Für die Versicherungs- und Finanzbranche gibt es in vielen Ländern eine gesetzliche Pflicht ein CMS zu implementieren und zu führen. Sie soll sicherstellen, dass die Unternehmen gesetzliche Vorschriften und Richtlinien einhalten, um so das Risiko von Rechtsverstößen und deren Folgen zu minimieren. Zu den relevanten Gesetzen zählen unter anderem der Digital Operational Resilience Act (DORA) und die Solvency II-Richtlinie in der Europäischen Union sowie der Sarbanes-Oxley Act (SOX) in den USA.

Es gibt einige Richtlinien und Zertifizierungen für Compliance-Management-System, an denen Unternehmen sich orientieren, oder sogar ein standardisiertes Zertifikat erlangen können.

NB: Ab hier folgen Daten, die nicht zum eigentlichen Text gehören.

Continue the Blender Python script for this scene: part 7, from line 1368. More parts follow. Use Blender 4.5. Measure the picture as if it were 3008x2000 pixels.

  • Im Deutschen Corporate Governance Kodex wurde der Begriff Compliance im Jahr 2007 definiert. Enthalten sind Vorschriften für börsennotierte deutsche Unternehmen und deren Überwachung. Der Kodex ist auch die Basis für ethisches Handeln.
  • Die ISO19600 für Compliance-Management-Systeme wurde durch die internationale ISO 37001 ersetzt. Letztere legt den Fokus auf ein Antikorruptions-Managementsystem. Zentrale Punkte sind ethisches Handeln, fairer Wettbewerb und ordnungsgemäße Geschäftsabläufe.
  • Außerdem gibt es noch länderspezifische Normen wie den BS 10500 – der britische Standard für Antikorruption-Management

Unabhängig von der Zertifizierung und den Richtlinien hat der Aufbau eines Compliance-Management-Systems für alle Unternehmen erhebliche Vorteile:

  • Rechtssicherheit: Ein CMS hilft Unternehmen auf organisierte Weise Rechtskonformität sicherzustellen. Das Risiko von Strafzahlungen oder Imageschäden kann minimiert werden.
  • Geringeres Haftungsrisiko: Ein professionelles CMS-Tool ist revisionssicher und kann auf Knopfdruck Dokumentationen und Reports erstellen. Das kann dem Vorwurf von Organisationsverschulden vorbeugen und das Haftungsrisiko senken.
  • Fördert Vertrauen: Vor allem, wenn eine CMS Zertifizierung vorliegt, kann das Vertrauen in das Unternehmen durch Kund:innen und Partner:innen gesteigert werden.
  • Wettbewerbsvorteil: Viele Konzerne oder Aufträge aus öffentlicher Hand werden nur an Zuliefernde oder Dienstleistende mit Compliance-Management-System vergeben. Das CMS ist häufig Teil der Vertragsbedingungen.
  • Optimierung: Ein optimiertes CMS schafft interne Synergien und kann die Effizienz erhöhen.